Solo nel 1956 viene pubblicata la terza raccolta, "La bufera ed altro", titolo che allude alla lunga stagione di odi, di violenze, di lotte, che si è conclusa da pochi anni e aveva raggiunto il suo apice nella Guerra Mondiale. La poesia di Montale si è sviluppata, fino ad ora, in una dimensione esistenziale, con qualche raro accenno alla contemporaneità (ad esempio, nella lirica "Dora Markus", che fa parte della seconda raccolta, "Le occasioni", del 1939 si allude al veleno nazista che sta appestando l'Europa). Ora, invece, la raccolta "La bufera ed altro" apre anche a un discorso di tipo politico-civile, in quanto si esprimono esplicite condanne contro le nefande ideologie nazi-fasciste e le tante torture portate dal conflitto. Anche in questa raccolta, tuttavia, la cifra prevalente del discorso montaliano rimane legata al destino di pena dell'uomo, rimane cioè in una dimensione squisitamente individuale, né Montale intende farsi portavoce di messaggi sociali o politici, come afferma esplicitamente in una delle liriche conclusive, "Piccolo testamento", in cui scrive di non credere ad alcun "chierico rosso o nero", di non prestare fiducia, cioè, ad alcuna fede politica o religiosa.

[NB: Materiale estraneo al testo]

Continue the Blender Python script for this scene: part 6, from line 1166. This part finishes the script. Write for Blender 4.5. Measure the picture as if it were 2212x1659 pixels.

Dell'ultima stagione di Montale ricordiamo la raccolta "Satura", del 1971, che rappresentò una svolta decisiva nella poetica di Montale, tant'è vero che lo stesso poeta afferma che le prime tre opere rappresentano il diritto e la quarta il rovescio della sua personalità. "Satura" richiama una raccolta mista che riprende da Orazio il tono epigrammatico e sentenzioso. Non è mutata la concezione della vita di Montale, solo che dall'alto dei suoi ottant'anni, sempre convinto dell'assurdità del vivere, egli devia la sua riflessione verso la Satura (l'ironia) e dà alla sua disperazione la leggerezza del paradosso (versi scherzosi e ironici).

Un nucleo consistente di liriche, "Xenia" (dal greco, significa "dono per gli ospiti"), è dedicato alla moglie scomparsa chiamata affettuosamente "mosca", che egli rievoca in momenti insignificanti della vita in comune, ma senza mai cadere nella lacrima.